Why do they keep trying? One main reason is that the single body that above all should convince them that it’s impossible — the government of Israel — tells them it’s not.
It isn’t that nothing can be done. It’s that the peace processors are stating the problem in a way that doesn’t admit a solution. “The Palestinians deserve a state [in Judea/Samaria],” says Obama, so we have to find a way to get them one that doesn’t leave Tel Aviv under rocket fire.
Nope. There isn’t a way to do that. Let’s start with a clean slate and restate the problem in a different way that might make it easier to solve, or at least ameliorate.
Problem: the Arab world and Iran want to destroy Israel, and disperse, murder or make dhimmis of its Jewish population. This has been true since 1948, but today it is compounded by the chaos in the Arab Middle East and the collapse of the Pax Americana.
If this is the problem we are trying to solve, one of the first things we notice is that Israel must retain control of Judea and Samaria. A withdrawal, accompanied by the transfer of hundreds of thousands of Jews, is absolutely the worst thing that we could do under present circumstances, from the standpoint of security as well as the social and spiritual health of the nation.
But as everyone from the President of the US to the President of Israel will immediately tell you, Israel can’t absorb all those Arabs and still remain a Jewish and democratic state. Something has to give.
OK, fine. I accept that we can’t simply annex the territories and give all the Arabs citizenship (even if there were a significant Jewish majority, there would still be a big enough Arab minority to change the nature of the state), and it seems that we can’t not give them citizenship. This is also a difficult problem. But unlike the idea of a Palestinian state alongside a secure Israel, it’s not insoluble.
We don’t have to figure out how to give up Judea and Samaria and keep our state — we just need to find a way to reduce the hostile Arab population while keeping Judea and Samaria.
Before everyone accuses me of being a Nazi, keep in mind that the peace processors envision the removal, transfer, expulsion, eviction, forced relocation or whatever you want to call it of hundreds of thousands of Jews who presently live in the territories, because they accept the vicious racism of the Palestinian Arab leadership who will not have Jews living in their state. Who are Nazis now?
The situation is asymmetrical. About 20% of Israel’s population today is Arabs. There are tensions, but the Jews are not demanding to throw the Arabs out. So given that it is the Arabs who can’t abide Jews and not the reverse, why is the solution to transfer the Jews away from the Arabs and not vice versa? Why should the Jews pay the price for Arab ethnic hatred?
Let me ask my question in another form: Why is the solution to the problem that they hate us and want to kill us that we should leave our homes and in the process make it easier for them to kill us?
No, I don’t have a plan. I don’t know where the Arabs could go, or alternatively how they could reconcile themselves to living in a Jewish state, or how an autonomous-but-not-sovereign state in some part of the territories would work. There are lots of possible plans. But there are also lots of smart people who have been working to create ‘Palestine’. Let them work on alternatives.

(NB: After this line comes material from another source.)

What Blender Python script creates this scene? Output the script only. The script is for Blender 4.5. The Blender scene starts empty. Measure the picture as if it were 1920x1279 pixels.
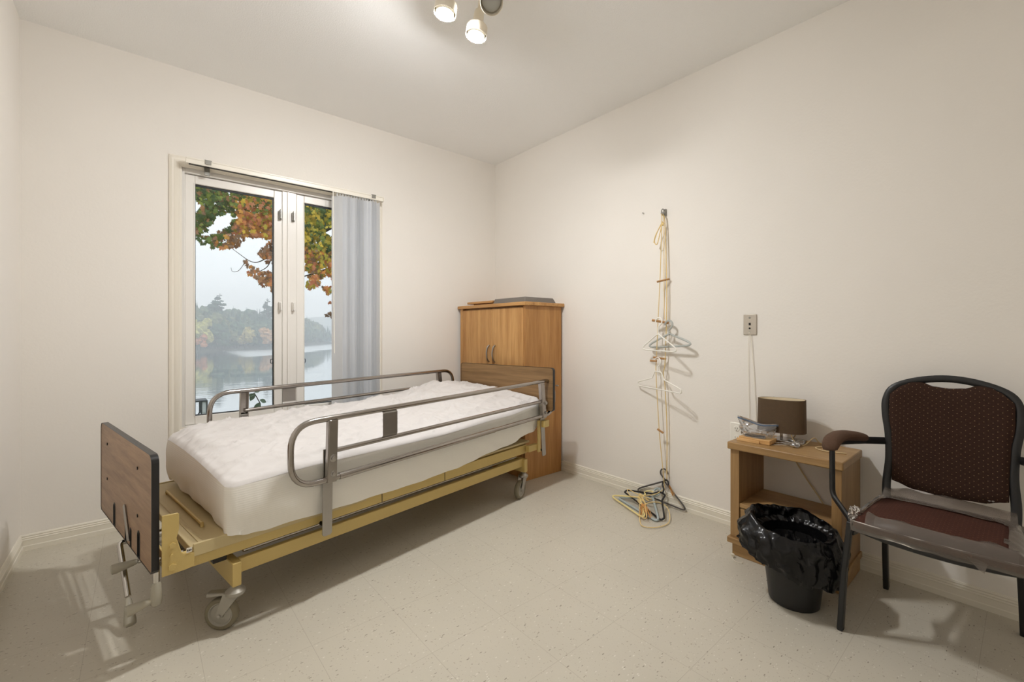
import bpy, math, random
from mathutils import Vector, Matrix, noise as mnoise
R = math.radians
PI = math.pi
sc = bpy.context.scene
COL = sc.collection
rnd = random.Random(7)

# ------------------------------------------------------------------ materials
def new_mat(name):
    m = bpy.data.materials.new(name); m.use_nodes = True
    nt = m.node_tree
    for n in list(nt.nodes): nt.nodes.remove(n)
    out = nt.nodes.new('ShaderNodeOutputMaterial')
    return m, nt, out
def nd(nt, typ, **kw):
    n = nt.nodes.new(typ)
    for k, v in kw.items():
        if k.startswith('i_'):
            n.inputs[k[2:].replace('_', ' ')].default_value = v
        else: setattr(n, k, v)
    return n
def lk(nt, a, b): nt.links.new(a, b)
def c4(c): return (c[0], c[1], c[2], 1.0)
def srgb(r, g, b):
    f = lambda x: (x/255/12.92) if x/255 <= .04045 else ((x/255+.055)/1.055)**2.4
    return (f(r), f(g), f(b))

def plain(name, col, rough=.5, metal=0.0, spec=.5, var=.06, vscale=6.0, bump=0.0, bscale=200.0, coat=0.0, sheen=0.0):
    """principled with a soft procedural tone variation and optional fine bump"""
    m, nt, out = new_mat(name)
    b = nd(nt, 'ShaderNodeBsdfPrincipled')
    tc = nd(nt, 'ShaderNodeTexCoord')
    nz = nd(nt, 'ShaderNodeTexNoise'); nz.inputs['Scale'].default_value = vscale; nz.inputs['Detail'].default_value = 5
    lk(nt, tc.outputs['Object'], nz.inputs['Vector'])
    mx = nd(nt, 'ShaderNodeMix', data_type='RGBA')
    mx.inputs[6].default_value = c4([max(0, c*(1-var)) for c in col]); mx.inputs[7].default_value = c4([min(1, c*(1+var)) for c in col])
    lk(nt, nz.outputs['Fac'], mx.inputs[0]); lk(nt, mx.outputs[2], b.inputs['Base Color'])
    b.inputs['Roughness'].default_value = rough; b.inputs['Metallic'].default_value = metal
    b.inputs['Specular IOR Level'].default_value = spec; b.inputs['Coat Weight'].default_value = coat
    b.inputs['Sheen Weight'].default_value = sheen
    if bump:
        n2 = nd(nt, 'ShaderNodeTexNoise'); n2.inputs['Scale'].default_value = bscale; n2.inputs['Detail'].default_value = 3
        lk(nt, tc.outputs['Object'], n2.inputs['Vector'])
        bp = nd(nt, 'ShaderNodeBump'); bp.inputs['Strength'].default_value = bump; bp.inputs['Distance'].default_value = .004
        lk(nt, n2.outputs['Fac'], bp.inputs['Height']); lk(nt, bp.outputs['Normal'], b.inputs['Normal'])
    lk(nt, b.outputs[0], out.inputs[0])
    return m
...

I do know that we won’t get either security or justice by implementing yet another forced transfer of Jews in order to create a racist, apartheid, terror-enabling Arab state in our historic homeland.
For many of our “Friends” and certainly our enemies, this is not an accurate statement of the problem. For them, the problem is some of these:
1. Jews exist, and have land.
2. Israel is too big.
3. Netanyahu isn’t as soft-hearted as I’d like.
4. There’s a conflict of nationhood between historic ancient Israel and historic ancient Palestine.
For me, though, the problems are:
1. Muslims have too much oil money. Trillions of dollars.
2. Islam is deeply anti-Jewish and supremacist.
3. Europe is chock full of Muslims.
4. Christianity is also anti-Jewish.